* START *
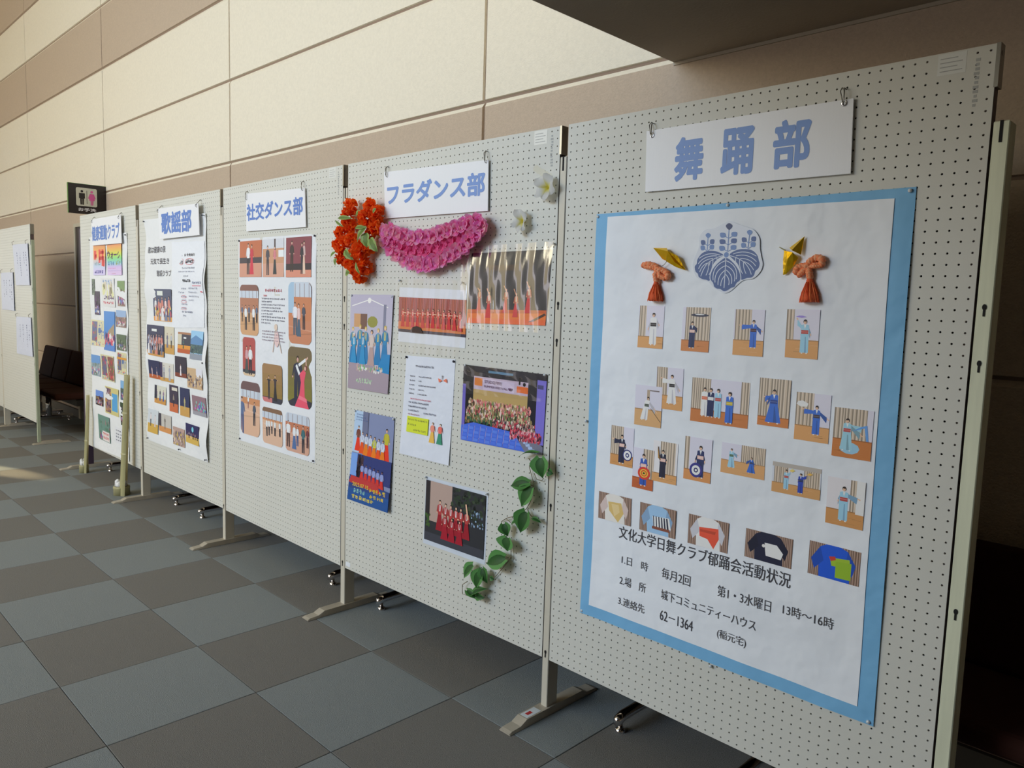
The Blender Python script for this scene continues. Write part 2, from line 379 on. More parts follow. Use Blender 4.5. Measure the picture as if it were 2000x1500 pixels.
# ============================================================ PRINTS
GAIN = {5: 1.32, 4: 1.2, 3: 1.12, 2: 1.05, 1: 1.05, 0: 1.1}
class Pr:
    """flat coloured shapes laid over one another on a sheet; u right, v down, both 0..1"""
    def __init__(s, quad, gain=1, d0=0., disp=None, bands=1):
        s.q = quad; s.g = gain; s.d = d0; s.mb = MB(); s.nb = bands; s.gv = None
        if disp:
            f_ = lambda u, v: disp(*s.xz(u, v)); s.gv = [f_(.5, j/bands) for j in range(bands+1)]; s.gu = (f_(1, .5)-f_(0, .5))
        (tl, tr, bl, br) = quad
        wd = .5*(math.dist(tl, tr)+math.dist(bl, br)); hh = .5*(math.dist(tl, bl)+math.dist(tr, br)); s.asp = wd/hh
    def xz(s, u, v):
        tl, tr, bl, br = s.q
        x = (tl[0]*(1-u)+tr[0]*u)*(1-v)+(bl[0]*(1-u)+br[0]*u)*v
        z = (tl[1]*(1-u)+tr[1]*u)*(1-v)+(bl[1]*(1-u)+br[1]*u)*v
        return x, z
    def pt(s, u, v):
        x, z = s.xz(u, v); g_ = 0
        if s.gv:
            t = min(max(v, 0), 1)*s.nb; j = min(int(t), s.nb-1); g_ = s.gv[j]+(s.gv[j+1]-s.gv[j])*(t-j)+s.gu*(u-.5)
        return (x, -s.d-g_, z)
    def cc(s, c): return tuple(min(.93, max(.004, v*s.g)) for v in lin(c))
    def step(s): s.d += 2.5e-5
    def clip(s, pts, lo=0., hi=1.):
        for ax in (0, 1):
            for lim, sg in ((lo, 1), (hi, -1)):
                out = []
                for i in range(len(pts)):
                    a, b = pts[i-1], pts[i]; ia, ib = (a[ax]-lim)*sg >= 0, (b[ax]-lim)*sg >= 0
                    if ia != ib:
                        t = (lim-a[ax])/(b[ax]-a[ax]); out.append((a[0]+(b[0]-a[0])*t, a[1]+(b[1]-a[1])*t))
                    if ib: out.append(b)
                pts = out
                if len(pts) < 3: return []
        return pts
    def poly(s, pts, c, step=True):
        if step: s.step()
        pts = s.clip(pts)
        if len(pts) < 3: return
        if s.nb == 1: s.mb.add([s.pt(*p) for p in pts], [tuple(range(len(pts)))], s.cc(c)); return
        v0, v1 = min(p[1] for p in pts), max(p[1] for p in pts)
        for j in range(max(0, int(v0*s.nb)), min(s.nb, int(v1*s.nb)+1)):
            q = pts
            for lim, sg in ((j/s.nb, 1), ((j+1)/s.nb, -1)):
                out = []
                for i in range(len(q)):
                    a, b = q[i-1], q[i]; ia, ib = (a[1]-lim)*sg >= -1e-9, (b[1]-lim)*sg >= -1e-9
                    if ia != ib: t = (lim-a[1])/(b[1]-a[1]); out.append((a[0]+(b[0]-a[0])*t, lim))
                    if ib: out.append(b)
                q = out
                if len(q) < 3: break
            if len(q) >= 3: s.mb.add([s.pt(*p) for p in q], [tuple(range(len(q)))], s.cc(c))
    def rect(s, u0, v0, u1, v1, c, step=True): s.poly([(u0, v1), (u1, v1), (u1, v0), (u0, v0)], c, step)
    def grid(s, c, n=6, m=6, c2=None):
        s.step()
        for i in range(n):
            for j in range(m):
                cj = c if c2 is None else tuple(c[k]+(c2[k]-c[k])*(j+.5)/m for k in range(3))
                s.rect(i/n, j/m, (i+1)/n, (j+1)/m, cj, False)
    def ell(s, u, v, r, c, ry=None, n=10, step=True):
        ry = ry or r; s.poly([(u+r/s.asp*math.cos(a), v-ry*math.sin(a)) for a in [2*PI*i/n for i in range(n)]], c, step)
    def line(s, u0, v0, u1, v1, w, c, step=True):
        dx, dy = (u1-u0)*s.asp, v1-v0; l = math.hypot(dx, dy) or 1; nx, ny = -dy/l*w/2/s.asp, dx/l*w/2
        s.poly([(u0-nx, v0-ny), (u0+nx, v0+ny), (u1+nx, v1+ny), (u1-nx, v1-ny)][::-1], c, step)
    def glyphs(s, u0, v0, u1, v1, n, c, w=.12):
        """rows of tiny unreadable characters, as they read in the photograph"""
        cw = (u1-u0)/n; ch = v1-v0; s.step()
        for i in range(n):
            x = u0+i*cw
            for _ in range(3):
                yy = v0+random.random()*ch*.8; s.rect(x+cw*.1, yy, x+cw*random.uniform(.5, .88), yy+ch*w, c, False)
            for _ in range(2):
                xx = x+cw*random.uniform(.15, .75); s.rect(xx, v0+ch*random.uniform(0, .3), xx+cw*.14, v1, c, False)
    def build(s, name, parent, m='prt'): return s.mb.build(name, M[m], parent)

def lighten(c, k): return tuple(v+(255-v)*k if k > 0 else v*(1+k) for v in c)
def curtain(p, u0, u1, v0, v1, c=(196, 178, 158)):
    p.rect(u0, v0, u1, v1, c); p.step(); x = u0
    while x < u1:
        w_ = random.uniform(.02, .035)/p.asp
        p.rect(x, v0, min(x+w_, u1), v1, lighten(c, -.28), False)
        if x+w_*1.6 < u1: p.rect(x+w_*1.2, v0, min(x+w_*1.7, u1), v1, lighten(c, .25), False)
        x += w_*random.uniform(2.1, 3.0)
def studio(p, cur=((0, .3),), wall=(206, 204, 220), fv=.78, floor=(206, 152, 96)):
    p.grid(wall, 2, 3); [curtain(p, a, b, 0, fv) for a, b in cur]
    p.rect(0, fv, 1, 1, floor); p.rect(0, fv, 1, fv+.02, lighten(floor, -.2))
    p.step()
    for _ in range(5):
        a = random.random()*.8; b = fv+.04+random.random()*(.9-fv); p.rect(a, b, a+.25, b+.012, lighten(floor, random.uniform(-.12, .12)), False)
SKIN = (226, 180, 152); HAIR = (44, 34, 34)
def kim(p, u, v0, v1, col, obi, arms=((-.12, .30), (.12, .30)), lean=0., skirt=None, spread=1., obiw=1.):
    """kimono dancer: arms = end points in figure heights relative to the shoulders"""
    H = v1-v0; A = p.asp; X = lambda x: u+(x*H*1.28)/A; hu = lean
    dk = lighten(col, -.22); skirt = skirt or col
    # skirt
    p.poly([(X(-.10*spread), v1-.03*H), (X(.10*spread), v1-.03*H), (X(.095+lean*.5), v0+.45*H), (X(-.095+lean*.5), v0+.45*H)], skirt)
    p.poly([(X(.01), v1-.03*H), (X(.05*spread), v1-.03*H), (X(.03+lean*.5), v0+.5*H), (X(.01+lean*.5), v0+.5*H)], lighten(skirt, -.2))
    p.ell(X(-.05*spread), v1-.015*H, .03*H, (236, 236, 240), .018*H); p.ell(X(.06*spread), v1-.015*H, .03*H, (236, 236, 240), .018*H)
    for ax, ay in arms:   # sleeves and hands
        sx = .07 if ax > 0 else -.07; a0 = (X(sx+lean), v0+.19*H); a1 = (X(ax*.78+sx*.3+lean), v0+(.19+(ay-.19)*.8)*H)
        p.poly([a0, (a0[0], a0[1]+.10*H), (a1[0]-.01*H/A, a1[1]+.16*H), (a1[0]+.015*H/A*(1 if ax > 0 else -1), a1[1]-.02*H)][::(1 if ax < 0 else -1)], dk if ay > .25 else col)
        p.line(a1[0], a1[1], X(ax+lean), v0+ay*H, .03*H, SKIN); p.ell(X(ax+lean), v0+ay*H, .022*H, SKIN)
    p.poly([(X(-.10+lean*.6), v0+.47*H), (X(.10+lean*.6), v0+.47*H), (X(.09+lean), v0+.17*H), (X(.03+lean), v0+.145*H), (X(-.03+lean), v0+.145*H), (X(-.09+lean), v0+.17*H)], col)
    p.poly([(X(lean), v0+.28*H), (X(.03+lean), v0+.15*H), (X(-.03+lean), v0+.15*H)], (240, 236, 236))
    p.rect(X(-.085*obiw+lean*.8), v0+.31*H, X(.085*obiw+lean*.8), v0+.42*H, obi)
    p.rect(X(-.085*obiw+lean*.8), v0+.355*H, X(.085*obiw+lean*.8), v0+.37*H, lighten(obi, .35))
    hx = X(lean*1.25)
    p.ell(hx, v0+.065*H, .058*H, HAIR, .066*H, 14); p.ell(hx-.004*H, v0+.085*H, .042*H, SKIN, .052*H, 12)
    p.ell(hx, v0+.035*H, .045*H, HAIR, .028*H, 10)
    p.step()
    for sx in (-.015, .015): p.ell(hx+sx*H/A, v0+.085*H, .006*H, HAIR, step=False, n=6)
    p.rect(hx-.01*H/A, v0+.113*H, hx+.01*H/A, v0+.119*H, (190, 80, 80), False)
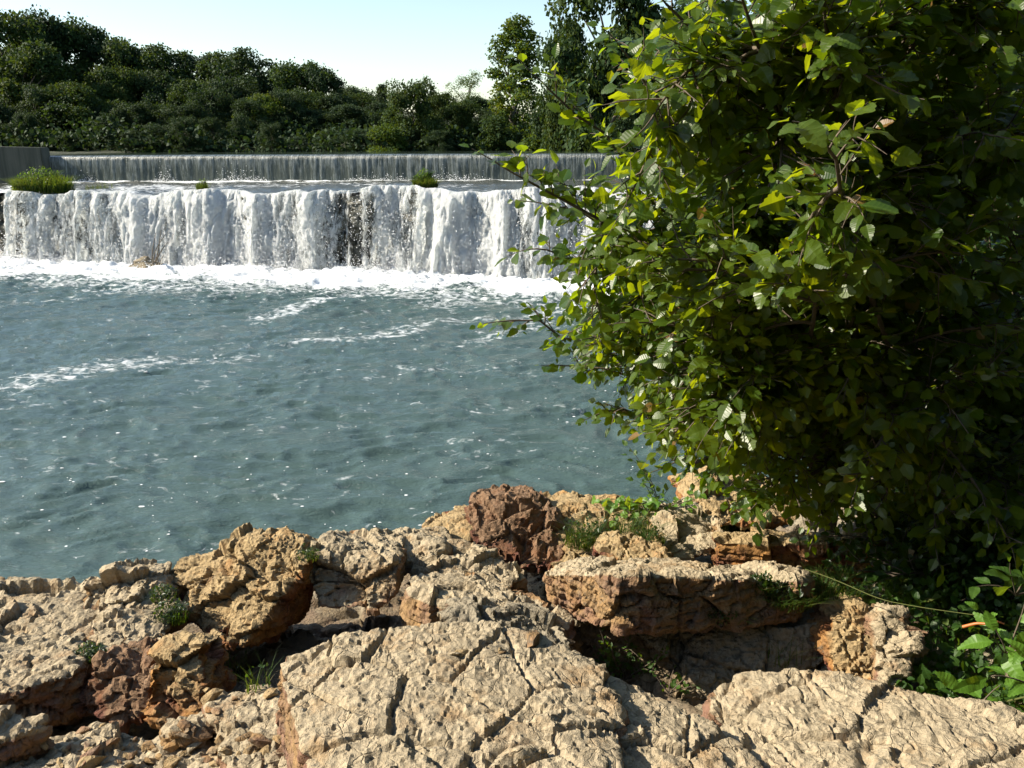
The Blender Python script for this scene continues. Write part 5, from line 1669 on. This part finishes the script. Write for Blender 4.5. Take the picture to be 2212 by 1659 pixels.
for k, (u, v, y, label) in enumerate([(2190, 1290, 3.1, 'large leaved plant hanging its leaves highest at the right picture edge'), (2170, 1420, 2.9, 'large leaved plant with several broad drooping leaves below the highest one at the right edge'),
                                      (2110, 1530, 2.7, 'large leaved plant lying low against the bottom right slab'), (2225, 1490, 2.6, 'large leaved plant cut by the right edge just above the bottom right slab')]):
    b0 = py(u, v, y)
    up = [(-0.10, -0.05, 0.26), (0.05, 0, 0.30), (-0.16, -0.02, 0.14), (0.1, -0.08, 0.16), (-0.02, -0.1, 0.2)]
    if k == 2: up = [(x, y_, z * 0.35) for x, y_, z in up]
    sprig('large_leaved_plant', label, 'plant', b0, [b0 + np.array(q) for q in up], 66 + k, 0.13, M['leaf_bright'] if k else M['leaf_weed'], 0.55, 0.075, 0.5, [LEAF_BIG], PL, 0.004)

# bent stems and the orange twig in the weeds
def stem(name, label, pts, r0, mat):
    pts = [py(*p) for p in pts]
    c = pts[0]
    q = np.array(pts) - c
    t = np.linspace(0, len(q) - 1, 24)
    i = np.minimum(t.astype(int), len(q) - 2); f_ = (t - i)[:, None]
    qq = q[i] * (1 - f_) + q[i + 1] * f_
    for _ in range(3): qq[1:-1] = (qq[:-2] + 2 * qq[1:-1] + qq[2:]) / 4
    v, f = tube(qq, np.linspace(r0, r0 * 0.5, 24), 6)
    o = link(name, mesh_np(name, v, f, M[mat], True), loc=c)
    return tag(o, label, 'twig')


stem('dry_stem', 'long pale bent grass stem arching over the weeds on the right', [(1735, 1232, 3.7), (1800, 1255, 3.6), (1900, 1300, 3.4), (2000, 1318, 3.2), (2120, 1335, 3.0)], 0.0026, 'moss')
stem('dry_stem', 'pale stalk lying over the top edge of the bottom right slab', [(2050, 1540, 2.62), (2120, 1530, 2.6), (2230, 1505, 2.5)], 0.006, 'moss')
stem('orange_twig', 'short peeled orange twig lying in the weeds on the right', [(2075, 1358, 2.95), (2105, 1350, 2.92), (2125, 1352, 2.9), (2145, 1345, 2.88), (2165, 1352, 2.86)], 0.007, 'orange_stick')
* END *
▸ Goal
Gather each line from the listing above that holds "part".

▸ The completed task
The Blender Python script for this scene continues. Write part 2, from line 379 on. More parts follow. Use Blender 4.5. Measure the picture as if it were 2000x1500 pixels.
The Blender Python script for this scene continues. Write part 5, from line 1669 on. This part finishes the script. Write for Blender 4.5. Take the picture to be 2212 by 1659 pixels.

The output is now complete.